El sistema político democrático (su legitimidad, prestigio, imagen) es muchísimo más importante que cualquier elección, partido, líder o interés sectorial. En esta dura época en la que son tan comunes los embates contra la cultura democrática, es esencial mantener encendida la llama de la racionalidad, el respeto por las disidencias y la conciencia de que es el conjunto de los intereses más diversos lo que debe congeniar para definir las prioridades de una sociedad y los instrumentos para alcanzar los objetivos estratégicos.
Sin diálogo, nada de esto es posible. Los gritos, los caprichos o las exigencias de disciplina y lealtad absoluta a un líder, causa o partido político no contribuyen a crear el entorno de respeto ante la discrepancia en una conversación pública plural, apasionada pero comprometida con la necesidad de alcanzar acuerdos perdurables mediante un proceso de deliberación e intercambio amplio, con resultados concretos, medibles y auditables.

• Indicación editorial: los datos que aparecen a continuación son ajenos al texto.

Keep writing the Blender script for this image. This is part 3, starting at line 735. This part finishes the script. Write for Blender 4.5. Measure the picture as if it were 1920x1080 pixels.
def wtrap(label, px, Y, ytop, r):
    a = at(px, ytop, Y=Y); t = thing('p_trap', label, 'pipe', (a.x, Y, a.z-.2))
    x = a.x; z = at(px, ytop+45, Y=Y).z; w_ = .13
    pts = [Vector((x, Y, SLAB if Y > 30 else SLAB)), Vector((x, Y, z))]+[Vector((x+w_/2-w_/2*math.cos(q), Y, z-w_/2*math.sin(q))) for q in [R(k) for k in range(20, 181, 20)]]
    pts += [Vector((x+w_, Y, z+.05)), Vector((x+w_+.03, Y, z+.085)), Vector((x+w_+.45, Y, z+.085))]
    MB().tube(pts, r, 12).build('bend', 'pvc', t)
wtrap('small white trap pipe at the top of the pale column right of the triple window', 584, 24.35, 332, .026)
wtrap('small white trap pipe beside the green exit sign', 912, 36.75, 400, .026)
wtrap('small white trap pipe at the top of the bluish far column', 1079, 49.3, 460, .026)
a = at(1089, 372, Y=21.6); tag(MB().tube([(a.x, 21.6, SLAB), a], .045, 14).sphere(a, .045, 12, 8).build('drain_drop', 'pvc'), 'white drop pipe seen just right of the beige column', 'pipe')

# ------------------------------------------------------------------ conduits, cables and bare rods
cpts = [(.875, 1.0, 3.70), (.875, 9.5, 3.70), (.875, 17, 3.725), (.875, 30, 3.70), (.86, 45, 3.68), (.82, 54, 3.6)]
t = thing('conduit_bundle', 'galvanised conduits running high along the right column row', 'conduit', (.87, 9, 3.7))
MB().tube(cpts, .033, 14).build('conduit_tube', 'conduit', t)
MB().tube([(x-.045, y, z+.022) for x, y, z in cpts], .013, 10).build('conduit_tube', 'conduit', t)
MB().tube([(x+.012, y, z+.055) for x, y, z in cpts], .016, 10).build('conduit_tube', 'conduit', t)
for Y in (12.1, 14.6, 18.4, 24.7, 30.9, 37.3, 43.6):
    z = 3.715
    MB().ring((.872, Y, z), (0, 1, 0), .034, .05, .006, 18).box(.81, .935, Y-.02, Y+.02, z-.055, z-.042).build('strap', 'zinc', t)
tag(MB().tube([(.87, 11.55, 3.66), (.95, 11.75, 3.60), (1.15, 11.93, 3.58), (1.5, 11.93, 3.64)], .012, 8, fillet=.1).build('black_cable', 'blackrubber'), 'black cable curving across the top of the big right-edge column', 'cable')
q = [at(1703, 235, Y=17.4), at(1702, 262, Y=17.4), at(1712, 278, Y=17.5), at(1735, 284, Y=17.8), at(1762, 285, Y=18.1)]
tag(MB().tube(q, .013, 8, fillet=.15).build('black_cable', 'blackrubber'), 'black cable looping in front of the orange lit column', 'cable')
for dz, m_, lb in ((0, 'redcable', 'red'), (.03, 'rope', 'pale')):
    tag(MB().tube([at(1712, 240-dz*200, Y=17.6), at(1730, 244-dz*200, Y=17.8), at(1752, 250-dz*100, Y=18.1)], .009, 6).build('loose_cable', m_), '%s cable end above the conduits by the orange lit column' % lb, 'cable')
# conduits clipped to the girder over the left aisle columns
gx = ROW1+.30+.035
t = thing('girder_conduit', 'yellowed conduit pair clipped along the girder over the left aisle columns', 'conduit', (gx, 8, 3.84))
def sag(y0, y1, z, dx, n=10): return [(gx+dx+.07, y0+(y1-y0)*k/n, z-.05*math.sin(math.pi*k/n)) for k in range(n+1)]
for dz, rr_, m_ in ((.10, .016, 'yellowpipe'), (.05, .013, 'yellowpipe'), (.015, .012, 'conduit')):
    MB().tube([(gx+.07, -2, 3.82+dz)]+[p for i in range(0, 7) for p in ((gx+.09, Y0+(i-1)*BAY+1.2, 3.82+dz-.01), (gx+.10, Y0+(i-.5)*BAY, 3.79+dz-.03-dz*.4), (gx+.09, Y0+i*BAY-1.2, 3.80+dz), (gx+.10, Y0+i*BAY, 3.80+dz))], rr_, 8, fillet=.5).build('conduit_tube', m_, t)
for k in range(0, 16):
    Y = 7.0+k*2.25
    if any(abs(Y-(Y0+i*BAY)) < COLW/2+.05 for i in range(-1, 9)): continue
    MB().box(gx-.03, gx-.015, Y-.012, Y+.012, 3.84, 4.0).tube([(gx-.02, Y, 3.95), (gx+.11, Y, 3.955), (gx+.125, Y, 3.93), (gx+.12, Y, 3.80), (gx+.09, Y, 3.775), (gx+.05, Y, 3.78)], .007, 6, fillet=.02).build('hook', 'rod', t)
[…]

No podemos lamentarnos de no lograr lo que no nos proponemos. Tampoco sirve alegar vocaciones de cambio contradichas por actitudes que remiten a lo peor de nuestro poco edificante acervo de usos y costumbres. Declamar ser “lo nuevo” cuando se reitera lo peor de lo viejo implica lanzar un bumerán que, más temprano que tarde, pondrá de manifiesto que solo se trató de una narrativa hipócrita y carente de todo fundamento.